Rebels with Applause examines ten musicals that have, in their different ways, taken the established rules of the genre and expanded them in new and innovative directions. While some may disagree with Miller’s selections, none can quarrel with the range of his choices. Any survey that ranges from Oklahoma to Mark Savage’s The Ballad of Little Mikey and discusses each of its subjects with equal authority has to be worth a look.

His choice of newer work is particularly interesting. While others have acknowledged the significance of Adam Guettel’s Floyd Collins, rather fewer have singled out Jason Robert Brown’s apparently plotless Songs for a New World. Miller’s careful analysis of the show teases out its recurring themes – in particular the way in which people react to life changing events – and helps to illustrate the emotional appeal of a piece which may, on first hearing, appear to be little more then a loosely related cycle of disparate songs.

Miller clearly sees musical theatre as a significant and (in the best sense) worthy art form that is alive and well and more than strong enough to survive is current dumbed down image and the relatively low esteem in which it is held by many critics and, indeed, theatre practitioners. Not that he is above acknowledging that the genre can sometimes be its own worst enemy by churning out mix and match scores whose sole purpose seems to be to give the audience something to listen to while they watch the scenery move.

In his introduction, Miller makes no apology for allowing his own social and political views to influence the discussion of each of his subjects’ themes and content. In fact, it is these highly informed yet robust opinions that are the appeal of his work. One may not agree with everything he writes but it will certainly generate discussion and debate. For example, this writer was particularly gratified to see Miller acknowledge the significance of Pal Joey (which appeared 3 years before Oklahoma) in introducing such innovations as adult discussion of sexuality and unlovable leading characters into musical theatre.
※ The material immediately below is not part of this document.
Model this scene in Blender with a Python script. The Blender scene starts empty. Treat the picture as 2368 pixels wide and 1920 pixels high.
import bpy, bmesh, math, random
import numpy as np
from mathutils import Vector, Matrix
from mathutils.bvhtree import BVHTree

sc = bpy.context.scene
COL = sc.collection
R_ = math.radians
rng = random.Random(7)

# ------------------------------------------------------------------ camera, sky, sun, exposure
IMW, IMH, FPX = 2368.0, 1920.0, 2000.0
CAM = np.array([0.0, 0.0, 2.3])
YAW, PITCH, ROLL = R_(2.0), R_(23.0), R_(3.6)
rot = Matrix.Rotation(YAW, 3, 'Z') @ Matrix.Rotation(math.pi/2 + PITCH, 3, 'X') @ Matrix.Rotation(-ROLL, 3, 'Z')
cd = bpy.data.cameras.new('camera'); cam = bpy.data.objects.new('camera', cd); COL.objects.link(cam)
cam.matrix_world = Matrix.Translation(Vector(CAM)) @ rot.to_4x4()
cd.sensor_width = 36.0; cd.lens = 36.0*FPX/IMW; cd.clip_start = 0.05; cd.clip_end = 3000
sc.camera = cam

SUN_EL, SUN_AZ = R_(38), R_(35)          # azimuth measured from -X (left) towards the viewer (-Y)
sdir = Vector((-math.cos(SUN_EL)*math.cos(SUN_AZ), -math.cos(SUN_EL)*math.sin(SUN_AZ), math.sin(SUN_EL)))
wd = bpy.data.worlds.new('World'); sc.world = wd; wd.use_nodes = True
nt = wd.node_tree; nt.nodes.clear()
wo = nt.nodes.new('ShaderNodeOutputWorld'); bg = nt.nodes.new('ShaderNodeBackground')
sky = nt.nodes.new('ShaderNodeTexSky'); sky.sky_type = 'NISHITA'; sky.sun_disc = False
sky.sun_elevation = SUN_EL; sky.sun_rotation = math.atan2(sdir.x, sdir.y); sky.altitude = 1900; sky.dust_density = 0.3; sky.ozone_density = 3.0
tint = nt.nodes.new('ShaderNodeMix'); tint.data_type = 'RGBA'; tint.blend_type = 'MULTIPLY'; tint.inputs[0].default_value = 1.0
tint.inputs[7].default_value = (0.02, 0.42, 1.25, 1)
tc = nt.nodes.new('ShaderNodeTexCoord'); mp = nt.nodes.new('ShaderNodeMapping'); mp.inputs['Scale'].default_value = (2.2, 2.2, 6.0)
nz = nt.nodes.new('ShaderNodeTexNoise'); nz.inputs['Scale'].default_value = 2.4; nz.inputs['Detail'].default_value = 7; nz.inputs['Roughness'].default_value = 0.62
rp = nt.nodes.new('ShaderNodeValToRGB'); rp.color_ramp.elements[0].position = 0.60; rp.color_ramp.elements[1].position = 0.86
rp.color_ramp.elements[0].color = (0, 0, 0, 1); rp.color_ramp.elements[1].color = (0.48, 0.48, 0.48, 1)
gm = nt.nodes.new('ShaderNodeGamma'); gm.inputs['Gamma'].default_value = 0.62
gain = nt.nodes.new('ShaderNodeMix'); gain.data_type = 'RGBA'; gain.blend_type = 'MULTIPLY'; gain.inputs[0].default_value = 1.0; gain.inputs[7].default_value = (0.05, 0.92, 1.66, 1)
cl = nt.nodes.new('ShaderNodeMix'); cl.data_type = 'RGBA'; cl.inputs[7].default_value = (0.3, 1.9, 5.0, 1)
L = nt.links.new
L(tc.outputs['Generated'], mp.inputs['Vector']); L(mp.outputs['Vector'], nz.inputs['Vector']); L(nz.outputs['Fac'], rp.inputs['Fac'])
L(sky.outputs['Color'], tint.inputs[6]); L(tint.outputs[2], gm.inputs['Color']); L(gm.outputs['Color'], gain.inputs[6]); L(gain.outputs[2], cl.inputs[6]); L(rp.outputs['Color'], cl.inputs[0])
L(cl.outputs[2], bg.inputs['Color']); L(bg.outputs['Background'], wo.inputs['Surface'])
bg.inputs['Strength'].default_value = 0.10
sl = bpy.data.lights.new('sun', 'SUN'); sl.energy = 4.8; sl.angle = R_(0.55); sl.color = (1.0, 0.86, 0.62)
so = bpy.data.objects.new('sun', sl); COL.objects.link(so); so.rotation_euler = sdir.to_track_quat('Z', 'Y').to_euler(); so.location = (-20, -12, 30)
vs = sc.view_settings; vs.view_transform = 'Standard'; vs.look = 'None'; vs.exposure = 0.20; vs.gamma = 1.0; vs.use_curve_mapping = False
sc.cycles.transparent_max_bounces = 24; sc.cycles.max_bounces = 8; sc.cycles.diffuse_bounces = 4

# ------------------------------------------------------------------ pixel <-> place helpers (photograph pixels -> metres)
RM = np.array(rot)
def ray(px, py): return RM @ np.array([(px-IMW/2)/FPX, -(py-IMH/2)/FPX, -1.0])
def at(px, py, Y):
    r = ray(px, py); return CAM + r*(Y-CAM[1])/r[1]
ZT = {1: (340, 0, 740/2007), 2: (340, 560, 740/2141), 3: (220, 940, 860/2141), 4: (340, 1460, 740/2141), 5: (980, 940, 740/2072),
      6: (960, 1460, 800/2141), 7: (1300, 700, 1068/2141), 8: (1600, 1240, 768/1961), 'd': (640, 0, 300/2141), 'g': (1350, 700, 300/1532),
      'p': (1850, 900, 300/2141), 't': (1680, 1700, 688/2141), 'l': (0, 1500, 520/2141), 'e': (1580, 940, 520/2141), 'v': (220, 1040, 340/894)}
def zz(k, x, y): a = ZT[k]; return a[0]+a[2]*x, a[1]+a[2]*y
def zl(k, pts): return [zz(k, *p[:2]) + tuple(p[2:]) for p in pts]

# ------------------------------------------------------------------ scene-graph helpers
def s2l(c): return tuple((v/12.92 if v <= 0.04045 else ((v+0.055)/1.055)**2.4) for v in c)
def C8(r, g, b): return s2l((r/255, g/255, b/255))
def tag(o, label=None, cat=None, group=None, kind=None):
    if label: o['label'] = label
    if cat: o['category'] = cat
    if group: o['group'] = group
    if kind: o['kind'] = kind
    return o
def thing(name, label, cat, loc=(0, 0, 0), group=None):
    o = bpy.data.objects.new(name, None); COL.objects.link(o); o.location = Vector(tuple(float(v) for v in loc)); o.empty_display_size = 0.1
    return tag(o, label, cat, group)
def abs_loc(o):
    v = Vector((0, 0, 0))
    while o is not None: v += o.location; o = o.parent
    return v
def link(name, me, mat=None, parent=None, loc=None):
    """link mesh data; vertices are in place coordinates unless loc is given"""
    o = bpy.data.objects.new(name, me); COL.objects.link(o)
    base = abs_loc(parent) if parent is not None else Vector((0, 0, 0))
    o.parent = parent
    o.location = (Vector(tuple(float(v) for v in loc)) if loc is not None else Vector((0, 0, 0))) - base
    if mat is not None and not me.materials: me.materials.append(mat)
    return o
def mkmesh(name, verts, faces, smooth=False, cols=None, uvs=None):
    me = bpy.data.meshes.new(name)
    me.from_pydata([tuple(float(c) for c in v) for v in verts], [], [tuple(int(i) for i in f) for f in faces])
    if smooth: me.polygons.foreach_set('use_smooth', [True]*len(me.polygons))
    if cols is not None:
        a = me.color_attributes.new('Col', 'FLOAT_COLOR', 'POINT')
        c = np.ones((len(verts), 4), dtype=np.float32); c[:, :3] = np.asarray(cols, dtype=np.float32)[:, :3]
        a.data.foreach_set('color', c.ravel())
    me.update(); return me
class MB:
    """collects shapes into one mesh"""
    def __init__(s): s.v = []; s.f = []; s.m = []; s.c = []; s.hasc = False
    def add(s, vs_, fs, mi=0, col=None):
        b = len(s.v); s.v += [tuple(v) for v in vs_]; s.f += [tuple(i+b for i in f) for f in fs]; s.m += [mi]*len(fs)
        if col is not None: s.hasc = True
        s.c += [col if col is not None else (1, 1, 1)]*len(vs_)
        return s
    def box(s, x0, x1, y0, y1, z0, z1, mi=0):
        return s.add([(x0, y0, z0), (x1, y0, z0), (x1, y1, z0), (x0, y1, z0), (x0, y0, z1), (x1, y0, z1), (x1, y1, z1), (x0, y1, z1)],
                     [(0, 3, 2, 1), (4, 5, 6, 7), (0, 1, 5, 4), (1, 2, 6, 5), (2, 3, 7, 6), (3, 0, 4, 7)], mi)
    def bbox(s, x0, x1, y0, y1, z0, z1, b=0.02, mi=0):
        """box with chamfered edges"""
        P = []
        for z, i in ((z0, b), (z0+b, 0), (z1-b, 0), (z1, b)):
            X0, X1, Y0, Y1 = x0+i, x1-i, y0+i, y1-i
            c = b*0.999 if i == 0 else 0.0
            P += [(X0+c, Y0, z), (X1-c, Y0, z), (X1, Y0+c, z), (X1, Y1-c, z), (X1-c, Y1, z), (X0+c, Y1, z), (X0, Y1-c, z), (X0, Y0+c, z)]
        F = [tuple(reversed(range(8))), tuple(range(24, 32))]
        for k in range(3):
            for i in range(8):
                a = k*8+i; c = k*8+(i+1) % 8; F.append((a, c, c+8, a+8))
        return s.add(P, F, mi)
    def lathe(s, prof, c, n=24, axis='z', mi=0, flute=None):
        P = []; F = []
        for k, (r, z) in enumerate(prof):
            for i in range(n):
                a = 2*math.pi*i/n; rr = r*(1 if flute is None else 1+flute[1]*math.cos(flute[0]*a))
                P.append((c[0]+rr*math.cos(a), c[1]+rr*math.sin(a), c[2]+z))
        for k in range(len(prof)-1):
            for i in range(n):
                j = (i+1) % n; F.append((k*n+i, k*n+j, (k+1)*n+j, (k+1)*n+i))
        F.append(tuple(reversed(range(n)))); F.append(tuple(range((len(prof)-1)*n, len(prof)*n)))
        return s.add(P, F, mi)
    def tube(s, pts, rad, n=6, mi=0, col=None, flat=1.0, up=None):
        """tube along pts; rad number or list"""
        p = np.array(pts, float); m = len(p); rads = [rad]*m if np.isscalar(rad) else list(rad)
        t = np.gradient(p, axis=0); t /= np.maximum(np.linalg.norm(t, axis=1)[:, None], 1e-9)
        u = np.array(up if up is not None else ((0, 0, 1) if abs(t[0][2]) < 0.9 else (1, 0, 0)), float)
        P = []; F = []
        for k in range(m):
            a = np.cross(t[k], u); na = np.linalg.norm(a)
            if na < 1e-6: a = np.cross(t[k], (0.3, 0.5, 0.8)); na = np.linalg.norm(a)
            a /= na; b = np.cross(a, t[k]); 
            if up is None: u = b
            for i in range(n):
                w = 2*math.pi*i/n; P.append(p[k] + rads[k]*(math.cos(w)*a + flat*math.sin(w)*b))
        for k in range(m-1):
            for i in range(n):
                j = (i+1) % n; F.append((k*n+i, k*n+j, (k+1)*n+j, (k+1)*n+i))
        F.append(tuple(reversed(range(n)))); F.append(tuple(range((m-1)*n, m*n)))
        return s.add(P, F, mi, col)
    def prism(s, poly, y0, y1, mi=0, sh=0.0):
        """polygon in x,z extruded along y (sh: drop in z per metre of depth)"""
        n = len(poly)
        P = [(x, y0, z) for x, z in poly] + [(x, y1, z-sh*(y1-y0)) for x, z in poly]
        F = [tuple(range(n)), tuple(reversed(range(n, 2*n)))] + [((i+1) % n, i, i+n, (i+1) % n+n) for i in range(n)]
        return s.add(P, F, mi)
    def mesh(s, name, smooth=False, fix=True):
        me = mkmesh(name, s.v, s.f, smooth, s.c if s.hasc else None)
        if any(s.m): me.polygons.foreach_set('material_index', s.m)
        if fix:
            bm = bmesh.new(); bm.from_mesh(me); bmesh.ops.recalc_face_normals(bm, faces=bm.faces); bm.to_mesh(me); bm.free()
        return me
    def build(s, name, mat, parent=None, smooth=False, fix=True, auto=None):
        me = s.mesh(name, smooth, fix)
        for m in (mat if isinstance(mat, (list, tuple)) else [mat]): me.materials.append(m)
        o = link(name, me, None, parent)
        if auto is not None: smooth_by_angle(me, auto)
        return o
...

On the other hand, I cannot entirely share his enthusiasm for Rent which has always seemed to me to be a reactionary work that succeeds by virtue of sanitizing the very society it claims to celebrate. However, I still enjoyed his perceptive analysis of both pieces’ strengths and weaknesses and I’m willing to bet that most readers will find many new insights into shows with which they are familiar as well as being left with the desire to explore further those they don’t know so well.

For all his passion for musical theatre, Miller takes a realistic view of his subjects. While noting the importance of Anyone Can Whistle in bucking so many of the established conventions of musical theatre – in the same year that their very apotheosis, Dolly Levi, made the first of her innumerable visits to Broadway – he is not blind to shows’ faults. It is this rigor that, ultimately, makes his books so fascinating. Miller’s writing about musical theatre may not be as entertaining as Ken Mandelbaum‘s, as witty as Ethan Mordden‘s or as literate and barbed as Mark Steyn‘s but what he does is unique. Like these authors, his work is an antidote to the kind of bland, coffee table picture books that overpopulate the genre.